__Required work__:
Below is a listing to transcribe in full and exactly; keep the pictures out.

__Dataset extract__:
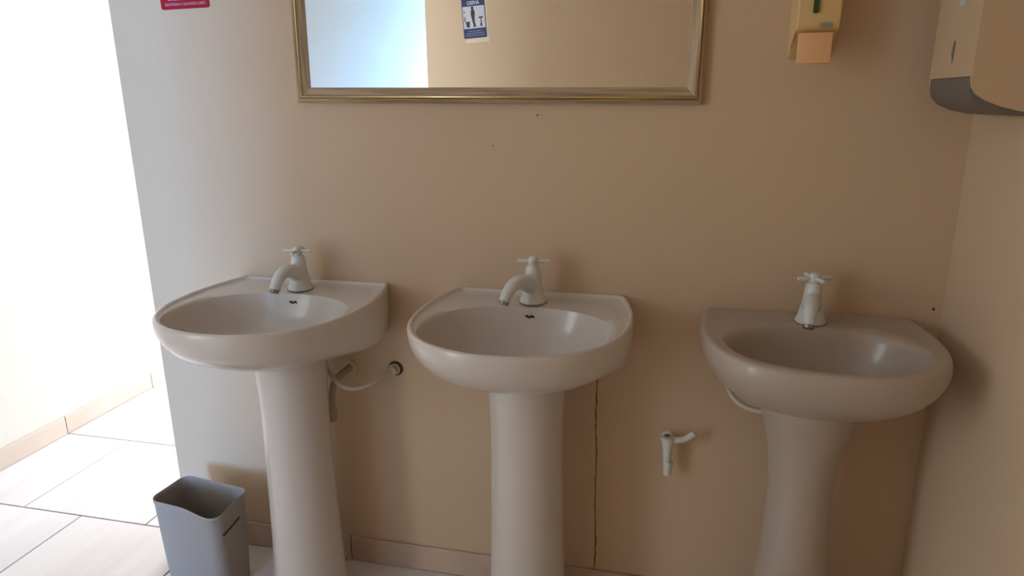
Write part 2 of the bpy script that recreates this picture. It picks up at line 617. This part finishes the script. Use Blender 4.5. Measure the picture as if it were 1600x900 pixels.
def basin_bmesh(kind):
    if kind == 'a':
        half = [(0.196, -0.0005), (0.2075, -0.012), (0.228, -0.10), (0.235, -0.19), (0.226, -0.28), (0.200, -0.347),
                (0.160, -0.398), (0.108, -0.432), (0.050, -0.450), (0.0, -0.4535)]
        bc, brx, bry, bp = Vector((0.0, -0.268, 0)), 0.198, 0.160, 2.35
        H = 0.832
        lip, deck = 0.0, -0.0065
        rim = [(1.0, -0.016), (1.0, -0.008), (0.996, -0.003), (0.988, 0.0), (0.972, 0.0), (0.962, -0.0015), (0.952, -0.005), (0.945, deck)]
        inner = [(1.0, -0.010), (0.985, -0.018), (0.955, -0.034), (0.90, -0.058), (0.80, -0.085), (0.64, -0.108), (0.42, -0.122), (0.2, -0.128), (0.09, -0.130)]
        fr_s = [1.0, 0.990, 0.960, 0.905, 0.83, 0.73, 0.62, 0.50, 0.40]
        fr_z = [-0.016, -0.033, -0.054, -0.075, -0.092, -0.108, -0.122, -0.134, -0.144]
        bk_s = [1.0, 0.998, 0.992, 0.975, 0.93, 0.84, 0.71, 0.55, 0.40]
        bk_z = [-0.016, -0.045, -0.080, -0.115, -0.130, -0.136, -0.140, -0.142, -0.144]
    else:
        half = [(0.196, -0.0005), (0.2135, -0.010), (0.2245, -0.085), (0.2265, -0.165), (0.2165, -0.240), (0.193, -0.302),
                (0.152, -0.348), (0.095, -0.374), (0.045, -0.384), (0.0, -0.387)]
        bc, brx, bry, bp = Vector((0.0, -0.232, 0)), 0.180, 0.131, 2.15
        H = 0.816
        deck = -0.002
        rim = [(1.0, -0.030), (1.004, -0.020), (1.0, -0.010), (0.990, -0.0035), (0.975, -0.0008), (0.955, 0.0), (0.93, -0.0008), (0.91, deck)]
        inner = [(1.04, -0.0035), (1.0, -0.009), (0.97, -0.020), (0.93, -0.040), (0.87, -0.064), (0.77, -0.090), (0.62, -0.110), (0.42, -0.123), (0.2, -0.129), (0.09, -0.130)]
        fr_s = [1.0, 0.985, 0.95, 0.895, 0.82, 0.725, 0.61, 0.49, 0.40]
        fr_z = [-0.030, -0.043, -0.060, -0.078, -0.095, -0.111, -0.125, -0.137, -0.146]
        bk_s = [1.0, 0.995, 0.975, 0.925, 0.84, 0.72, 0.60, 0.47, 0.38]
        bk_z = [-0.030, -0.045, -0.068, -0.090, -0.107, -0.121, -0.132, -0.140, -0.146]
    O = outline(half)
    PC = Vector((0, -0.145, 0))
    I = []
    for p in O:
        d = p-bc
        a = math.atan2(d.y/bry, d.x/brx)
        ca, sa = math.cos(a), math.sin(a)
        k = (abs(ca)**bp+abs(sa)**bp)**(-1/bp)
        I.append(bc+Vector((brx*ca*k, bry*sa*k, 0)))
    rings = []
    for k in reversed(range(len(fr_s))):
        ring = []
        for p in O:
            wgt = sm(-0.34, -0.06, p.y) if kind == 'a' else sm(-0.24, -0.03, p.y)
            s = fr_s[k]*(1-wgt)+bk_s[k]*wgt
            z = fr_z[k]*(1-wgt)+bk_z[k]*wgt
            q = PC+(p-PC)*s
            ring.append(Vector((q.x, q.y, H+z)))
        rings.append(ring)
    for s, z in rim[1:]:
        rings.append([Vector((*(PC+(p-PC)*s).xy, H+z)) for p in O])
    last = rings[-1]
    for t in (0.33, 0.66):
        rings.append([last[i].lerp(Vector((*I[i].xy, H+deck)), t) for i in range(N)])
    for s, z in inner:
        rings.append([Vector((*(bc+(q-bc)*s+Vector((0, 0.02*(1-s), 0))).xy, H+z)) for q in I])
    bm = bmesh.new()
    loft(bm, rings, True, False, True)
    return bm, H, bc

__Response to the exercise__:
Write part 2 of the bpy script that recreates this picture. It picks up at line 617. This part finishes the script. Use Blender 4.5. Measure the picture as if it were 1600x900 pixels.
def basin_bmesh(kind):
    if kind == 'a':
        half = [(0.196, -0.0005), (0.2075, -0.012), (0.228, -0.10), (0.235, -0.19), (0.226, -0.28), (0.200, -0.347),
                (0.160, -0.398), (0.108, -0.432), (0.050, -0.450), (0.0, -0.4535)]
        bc, brx, bry, bp = Vector((0.0, -0.268, 0)), 0.198, 0.160, 2.35
        H = 0.832
        lip, deck = 0.0, -0.0065
        rim = [(1.0, -0.016), (1.0, -0.008), (0.996, -0.003), (0.988, 0.0), (0.972, 0.0), (0.962, -0.0015), (0.952, -0.005), (0.945, deck)]
        inner = [(1.0, -0.010), (0.985, -0.018), (0.955, -0.034), (0.90, -0.058), (0.80, -0.085), (0.64, -0.108), (0.42, -0.122), (0.2, -0.128), (0.09, -0.130)]
        fr_s = [1.0, 0.990, 0.960, 0.905, 0.83, 0.73, 0.62, 0.50, 0.40]
        fr_z = [-0.016, -0.033, -0.054, -0.075, -0.092, -0.108, -0.122, -0.134, -0.144]
        bk_s = [1.0, 0.998, 0.992, 0.975, 0.93, 0.84, 0.71, 0.55, 0.40]
        bk_z = [-0.016, -0.045, -0.080, -0.115, -0.130, -0.136, -0.140, -0.142, -0.144]
    else:
        half = [(0.196, -0.0005), (0.2135, -0.010), (0.2245, -0.085), (0.2265, -0.165), (0.2165, -0.240), (0.193, -0.302),
                (0.152, -0.348), (0.095, -0.374), (0.045, -0.384), (0.0, -0.387)]
        bc, brx, bry, bp = Vector((0.0, -0.232, 0)), 0.180, 0.131, 2.15
        H = 0.816
        deck = -0.002
        rim = [(1.0, -0.030), (1.004, -0.020), (1.0, -0.010), (0.990, -0.0035), (0.975, -0.0008), (0.955, 0.0), (0.93, -0.0008), (0.91, deck)]
        inner = [(1.04, -0.0035), (1.0, -0.009), (0.97, -0.020), (0.93, -0.040), (0.87, -0.064), (0.77, -0.090), (0.62, -0.110), (0.42, -0.123), (0.2, -0.129), (0.09, -0.130)]
        fr_s = [1.0, 0.985, 0.95, 0.895, 0.82, 0.725, 0.61, 0.49, 0.40]
        fr_z = [-0.030, -0.043, -0.060, -0.078, -0.095, -0.111, -0.125, -0.137, -0.146]
        bk_s = [1.0, 0.995, 0.975, 0.925, 0.84, 0.72, 0.60, 0.47, 0.38]
        bk_z = [-0.030, -0.045, -0.068, -0.090, -0.107, -0.121, -0.132, -0.140, -0.146]
    O = outline(half)
    PC = Vector((0, -0.145, 0))
    I = []
    for p in O:
        d = p-bc
        a = math.atan2(d.y/bry, d.x/brx)
        ca, sa = math.cos(a), math.sin(a)
        k = (abs(ca)**bp+abs(sa)**bp)**(-1/bp)
        I.append(bc+Vector((brx*ca*k, bry*sa*k, 0)))
    rings = []
    for k in reversed(range(len(fr_s))):
        ring = []
        for p in O:
            wgt = sm(-0.34, -0.06, p.y) if kind == 'a' else sm(-0.24, -0.03, p.y)
            s = fr_s[k]*(1-wgt)+bk_s[k]*wgt
            z = fr_z[k]*(1-wgt)+bk_z[k]*wgt
            q = PC+(p-PC)*s
            ring.append(Vector((q.x, q.y, H+z)))
        rings.append(ring)
    for s, z in rim[1:]:
        rings.append([Vector((*(PC+(p-PC)*s).xy, H+z)) for p in O])
    last = rings[-1]
    for t in (0.33, 0.66):
        rings.append([last[i].lerp(Vector((*I[i].xy, H+deck)), t) for i in range(N)])
    for s, z in inner:
        rings.append([Vector((*(bc+(q-bc)*s+Vector((0, 0.02*(1-s), 0))).xy, H+z)) for q in I])
    bm = bmesh.new()
    loft(bm, rings, True, False, True)
    return bm, H, bc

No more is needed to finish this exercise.